Is 5.1 Really This Bad?


I've not paid much attention to multichannel, because I'm not much of a vidiot and because two speakers is all I'm likely to get (or so I've been told). But I was in a (low-end) store with a nice comfy surround-sound room today, and sat down to watch a few minutes of what I gather was The Phanton Menace. There were plenty of sound effects going on all around me, but I noticed that they had very little to do with what was going on on the screen. Even when they did, there were obvious discontinuities: A vehicle would drive off the screen to the right, and its sound would seem to disppear, then reappear in the right speaker.

Needless to say, I was less than impressed. Is this wretchedness typical of what one hears on a movie soundtrack in a home theater? Does 5.1 require a sort of suspension of disbelief, where we teach ourselves to ignore the discontinuities because the whole thing sounds cool? Or is this just a particularly bad DVD?

Speaker setup appeared questionable: The fronts were place well wide of a very wide screen, and one of the rears was partially obscured by an overstuffed leather chair.

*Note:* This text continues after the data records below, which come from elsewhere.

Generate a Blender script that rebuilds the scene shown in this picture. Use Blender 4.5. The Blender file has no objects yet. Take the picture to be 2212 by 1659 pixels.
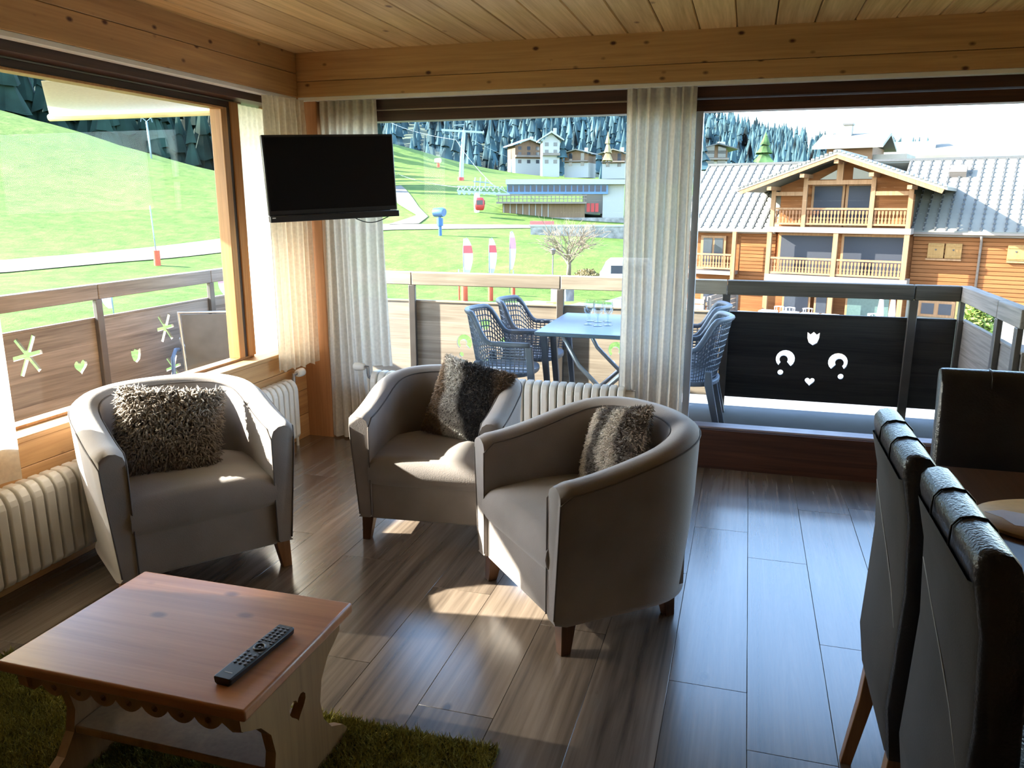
import bpy, bmesh, math, random
import numpy as np
from mathutils import Vector, Matrix, Quaternion
random.seed(7); RNG = np.random.default_rng(7)
SC = bpy.context.scene
COL = SC.collection
PI = math.pi
rad = math.radians

# ---------------------------------------------------------------- camera
FPX, CAMH, YAW, PITCH = 1700.0, 1.5, rad(-16.38), rad(12.97)
cam_data = bpy.data.cameras.new('camera'); cam = bpy.data.objects.new('camera', cam_data); COL.objects.link(cam)
cam_data.sensor_fit = 'HORIZONTAL'; cam_data.sensor_width = 36.0; cam_data.lens = FPX * 36.0 / 2212.0
cam_data.clip_start = 0.05; cam_data.clip_end = 9000
cam.location = (0, 0, CAMH); cam.rotation_euler = (PI / 2 - PITCH, 0, -YAW)
SC.camera = cam

# ---------------------------------------------------------------- sky, sun, exposure
SUN_EL, SUN_AZ = rad(27.3), rad(9.0)          # light travels towards +x and a little +y
SC.view_settings.view_transform = 'Standard'; SC.view_settings.look = 'None'
SC.view_settings.gamma = 1.0; SC.view_settings.use_curve_mapping = False
SC.view_settings.exposure = 0.75
SC.cycles.transparent_max_bounces = 32; SC.cycles.max_bounces = 8; SC.cycles.adaptive_threshold = 0.02
world = bpy.data.worlds.new('sky'); SC.world = world; world.use_nodes = True
wn = world.node_tree; wn.nodes.clear()
w_out = wn.nodes.new('ShaderNodeOutputWorld'); w_bg = wn.nodes.new('ShaderNodeBackground')
w_sky = wn.nodes.new('ShaderNodeTexSky'); w_sky.sky_type = 'NISHITA'; w_sky.sun_disc = False
w_sky.sun_elevation = SUN_EL; w_sky.sun_rotation = rad(263); w_sky.altitude = 1200
w_sky.air_density = 1.0; w_sky.dust_density = 1.5; w_sky.ozone_density = 1.0
w_bg.inputs['Strength'].default_value = 1.3
wn.links.new(w_sky.outputs[0], w_bg.inputs[0]); wn.links.new(w_bg.outputs[0], w_out.inputs[0])
sun_data = bpy.data.lights.new('sun', 'SUN'); sun = bpy.data.objects.new('sun', sun_data); COL.objects.link(sun)
sun_data.energy = 26.0; sun_data.angle = rad(0.6); sun_data.color = (1.0, 0.93, 0.82)
SUN_D = Vector((math.cos(SUN_AZ) * math.cos(SUN_EL), math.sin(SUN_AZ) * math.cos(SUN_EL), -math.sin(SUN_EL)))
sun.rotation_euler = SUN_D.to_track_quat('-Z', 'Y').to_euler(); sun.location = (-20, -3, 20)

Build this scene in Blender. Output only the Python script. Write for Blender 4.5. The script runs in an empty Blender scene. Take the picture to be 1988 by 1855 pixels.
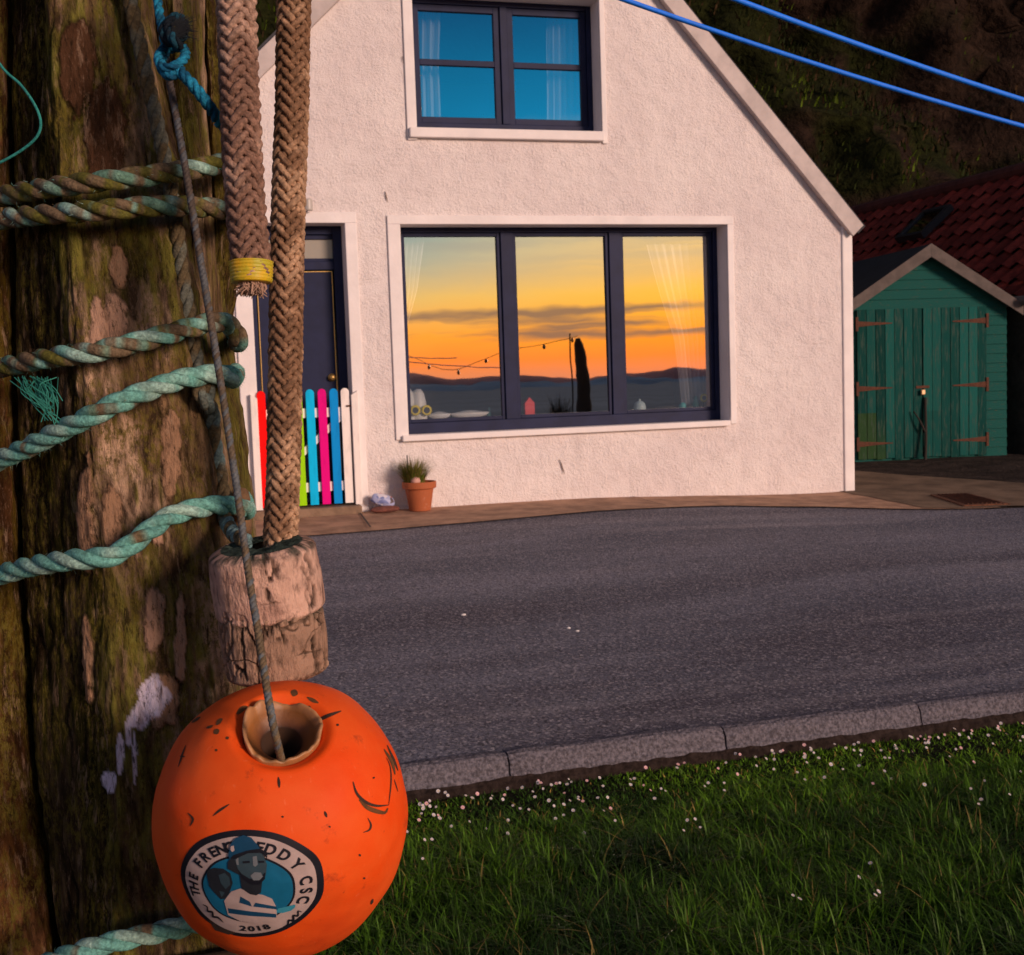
import bpy, bmesh, math, random
import numpy as np
from mathutils import Vector, Matrix, geometry
from mathutils.bvhtree import BVHTree
random.seed(7); rng = np.random.default_rng(11)
scene = bpy.context.scene
R_ = math.radians
# ------------------------------------------------------------------ camera
F, PITCH, YAW, ROLL = 2390.0, R_(4.83), R_(16.0), R_(-1.95)
IW, IH = 1988.0, 1855.0
CAM = np.array([0.0, 0.0, 1.46])
fw = np.array([math.sin(YAW)*math.cos(PITCH), math.cos(YAW)*math.cos(PITCH), -math.sin(PITCH)])
rt0 = np.array([math.cos(YAW), -math.sin(YAW), 0.0]); up0 = np.cross(rt0, fw)
rt = math.cos(ROLL)*rt0 + math.sin(ROLL)*up0
up = -math.sin(ROLL)*rt0 + math.cos(ROLL)*up0
cam_d = bpy.data.cameras.new('camera'); cam = bpy.data.objects.new('camera', cam_d)
scene.collection.objects.link(cam); scene.camera = cam
cam_d.sensor_width = 36.0; cam_d.lens = 36.0*F/IW; cam_d.clip_start = 0.05; cam_d.clip_end = 60000
cam_d.dof.use_dof = True; cam_d.dof.focus_distance = 1.3; cam_d.dof.aperture_fstop = 30.0
cam.matrix_world = Matrix(((rt[0], up[0], -fw[0], CAM[0]), (rt[1], up[1], -fw[1], CAM[1]), (rt[2], up[2], -fw[2], CAM[2]), (0, 0, 0, 1)))
def ray(x, y): return fw + rt*((x-IW/2)/F) + up*((IH/2-y)/F)
def P3(x, y, d): return CAM + ray(x, y)*d
def onplane(x, y, Y=10.5): r = ray(x, y); return CAM + r*(Y/r[1])
def onz(x, y, z): r = ray(x, y); return CAM + r*((z-CAM[2])/r[2])
def proj(p):
    d = np.asarray(p)-CAM; z = d@fw
    return IW/2+F*(d@rt)/z, IH/2-F*(d@up)/z
# ------------------------------------------------------------------ view, world, sun
scene.view_settings.view_transform = 'Standard'; scene.view_settings.look = 'None'
scene.view_settings.gamma = 1.0; scene.view_settings.exposure = 0.42
SUN_EL, SUN_AZ = R_(13), R_(150)      # azimuth clockwise from +Y: behind the camera, to the right
world = bpy.data.worlds.new('World'); scene.world = world; world.use_nodes = True
SUNDIR = Vector((math.sin(SUN_AZ)*math.cos(SUN_EL), math.cos(SUN_AZ)*math.cos(SUN_EL), math.sin(SUN_EL)))
def build_world():
    nt = world.node_tree; N = nt.nodes; L = nt.links; N.clear()
    out = N.new('ShaderNodeOutputWorld'); bg = N.new('ShaderNodeBackground'); L.new(bg.outputs[0], out.inputs[0])
    tc = N.new('ShaderNodeTexCoord'); sep = N.new('ShaderNodeSeparateXYZ'); L.new(tc.outputs['Generated'], sep.inputs[0])
    def ramp(stops):
        r = N.new('ShaderNodeValToRGB'); e = r.color_ramp.elements
        while len(e) > 1: e.remove(e[-1])
        e[0].position = stops[0][0]; e[0].color = (*stops[0][1], 1)
        for p, c in stops[1:]:
            k = e.new(p); k.color = (*c, 1)
        return r
    def math_(op, a, b=None, clamp=False):
        m = N.new('ShaderNodeMath'); m.operation = op; m.use_clamp = clamp
        for i, v in enumerate((a, b)):
            if v is None: continue
            if isinstance(v, (int, float)): m.inputs[i].default_value = v
            else: L.new(v, m.inputs[i])
        return m.outputs[0]
    def mix(f, a, b):
        m = N.new('ShaderNodeMix'); m.data_type = 'RGBA'
        for s, v in ((m.inputs[0], f), (m.inputs[6], a), (m.inputs[7], b)):
            if hasattr(v, 'links'): L.new(v, s)
            else: s.default_value = v if isinstance(v, (int, float)) else (*v, 1)
        return m.outputs[2]
    el = math_('ADD', math_('MULTIPLY', sep.outputs[2], 2.0), 0.1)   # z=-.05->0 ; z=.45->1
    def P(deg): return 2.0*math.sin(R_(deg))+0.1
    # sunset towards the open sea, colours as radiance / 2.2
    near = ramp([(0, (.30, .12, .09)), (P(0.2), (.80, .21, .085)), (P(1.2), (1.0, .23, .03)), (P(2.2), (1.0, .31, .012)),
                 (P(4.0), (.98, .47, .04)), (P(6.2), (.86, .52, .17)), (P(8.5), (.40, .42, .32)), (P(11.5), (.006, .17, .34)),
                 (P(17), (.004, .050, .13)), (1.0, (.06, .09, .16))])
    far = ramp([(0, (.22, .12, .10)), (P(0.2), (.60, .22, .11)), (P(1.2), (.92, .22, .03)), (P(2.4), (.92, .33, .035)),
                (P(4.2), (.74, .45, .13)), (P(6.0), (.40, .40, .28)), (P(8.0), (.15, .26, .28)), (P(11.5), (.005, .14, .27)),
                (P(17), (.004, .042, .11)), (1.0, (.05, .08, .15))])
    land = ramp([(0, (.10, .09, .13)), (P(8), (.13, .10, .15)), (1.0, (.07, .09, .16))])
    for r in (near, far, land): L.new(el, r.inputs[0])
    nrm = N.new('ShaderNodeVectorMath'); nrm.operation = 'DOT_PRODUCT'; L.new(tc.outputs['Generated'], nrm.inputs[0])
    nrm.inputs[1].default_value = (0.62, -0.78, 0)
    azm = N.new('ShaderNodeMapRange'); L.new(nrm.outputs['Value'], azm.inputs[0])
    azm.inputs[1].default_value = 0.885; azm.inputs[2].default_value = 0.975
    azm2 = N.new('ShaderNodeMapRange'); L.new(nrm.outputs['Value'], azm2.inputs[0])
    azm2.inputs[1].default_value = -0.25; azm2.inputs[2].default_value = 0.75
    sea_side = mix(azm.outputs[0], far.outputs[0], near.outputs[0])
    base = mix(azm2.outputs[0], land.outputs[0], sea_side)
    # long flat cloud bars above the horizon
    mp = N.new('ShaderNodeMapping'); mp.inputs[3].default_value = (3.2, 3.2, 52); L.new(tc.outputs['Generated'], mp.inputs[0])
    nz = N.new('ShaderNodeTexNoise'); nz.inputs['Scale'].default_value = 1.7; nz.inputs['Detail'].default_value = 6; nz.inputs['Roughness'].default_value = .55
    L.new(mp.outputs[0], nz.inputs[0])
    th = N.new('ShaderNodeMapRange'); L.new(nz.outputs[0], th.inputs[0]); th.inputs[1].default_value = .38; th.inputs[2].default_value = .56
    def bump(c, w):
        d = math_('ABSOLUTE', math_('SUBTRACT', sep.outputs[2], math.sin(R_(c))))
        return math_('SUBTRACT', 1.0, math_('DIVIDE', d, math.sin(R_(w))), True)
    band = math_('MAXIMUM', bump(2.45, .50), bump(3.15, .50))
    band = math_('MULTIPLY', math_('MULTIPLY', band, 2.0, True), th.outputs[0], True)
    thin = math_('MULTIPLY', math_('MULTIPLY', bump(6.6, 2.4), th.outputs[0]), .50)
    c1 = mix(math_('MULTIPLY', band, .85), base, (.20, .12, .085))
    c2 = mix(thin, c1, (.34, .30, .24))
    sky = N.new('ShaderNodeTexSky'); sky.sky_type = 'NISHITA'; sky.sun_disc = False
    sky.sun_elevation = SUN_EL; sky.sun_rotation = SUN_AZ
    sc = N.new('ShaderNodeVectorMath'); sc.operation = 'SCALE'; tnt = N.new('ShaderNodeVectorMath'); tnt.operation = 'MULTIPLY'; L.new(sky.outputs[0], tnt.inputs[0]); tnt.inputs[1].default_value = (1.25, .95, .90); L.new(tnt.outputs[0], sc.inputs[0]); sc.inputs[3].default_value = SKYK
    # the clear-sky model fills the upper dome, the sunset colours lie below it
    hi = N.new('ShaderNodeMapRange'); L.new(sep.outputs[2], hi.inputs[0]); hi.inputs[1].default_value = .32; hi.inputs[2].default_value = .6
    gs = N.new('ShaderNodeVectorMath'); gs.operation = 'SCALE'; L.new(c2, gs.inputs[0]); gs.inputs[3].default_value = GRADK
    fin = mix(hi.outputs[0], gs.outputs[0], sc.outputs[0])
    L.new(fin, bg.inputs[0]); bg.inputs[1].default_value = 0.1
SKYK, GRADK = 0.42, 20.0
build_world()
sun_d = bpy.data.lights.new('sun', 'SUN'); sun = bpy.data.objects.new('sun', sun_d); scene.collection.objects.link(sun)
sun_d.energy = 2.5; sun_d.angle = R_(14); sun_d.color = (1.0, .70, .56)
sun.rotation_euler = (-SUNDIR).to_track_quat('-Z', 'Y').to_euler()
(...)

I'd be the first to concede the inherent limitations of two-channel reproduction. But after this experience, I'm feeling rather better about those limitations.
bomarc
I have been playing around with it on my system a little bit lately, I have dvd audio and sacd multichannel. So far I do not think most of the stuff I have sounds very good. I can not blame that on my system in anyway so far,it seems to be disc related because I do have a couple that sound very good. I hope they get a better handle on how to record them. I can say that the very few I have liked sound better than any two channel recording I have played on my system. They could be on to something here if they do it right but I don't have much faith in the record companys so we will see.
Thanks for the comments so far. I don't think poor equipment explains what I heard. Poor speaker placement might have been a factor, however. Granted, I might have just stumbled on a bad example.
Think about how much we tweek our 2ch speaker set-ups. We spike um, we toe um, we tilt um. We move the damn things all over the place trying to eek out the tightest focus and the largest soundstage. Setting up good surround sound is the same, but even more complicated. You have speaker and sub placement, then you have this complicated pre-amp processor or receiver. Even if the speakers are well placed, an impropper set-up on the processor can mess everything up. Unless you have some real high-end stuff, most home theater gear is mid-fi equivalent, so don't expect to be blown away. Many movie soundtracks are poorly edited or have over produced effects. Find a good reference disc to audition with. I tweek home theater systems with reference audio discs to dial in the front speakers. About 80% of movie soundtracks are music, so if you get that right, the dialog, bullets and explosions should be pretty damn close.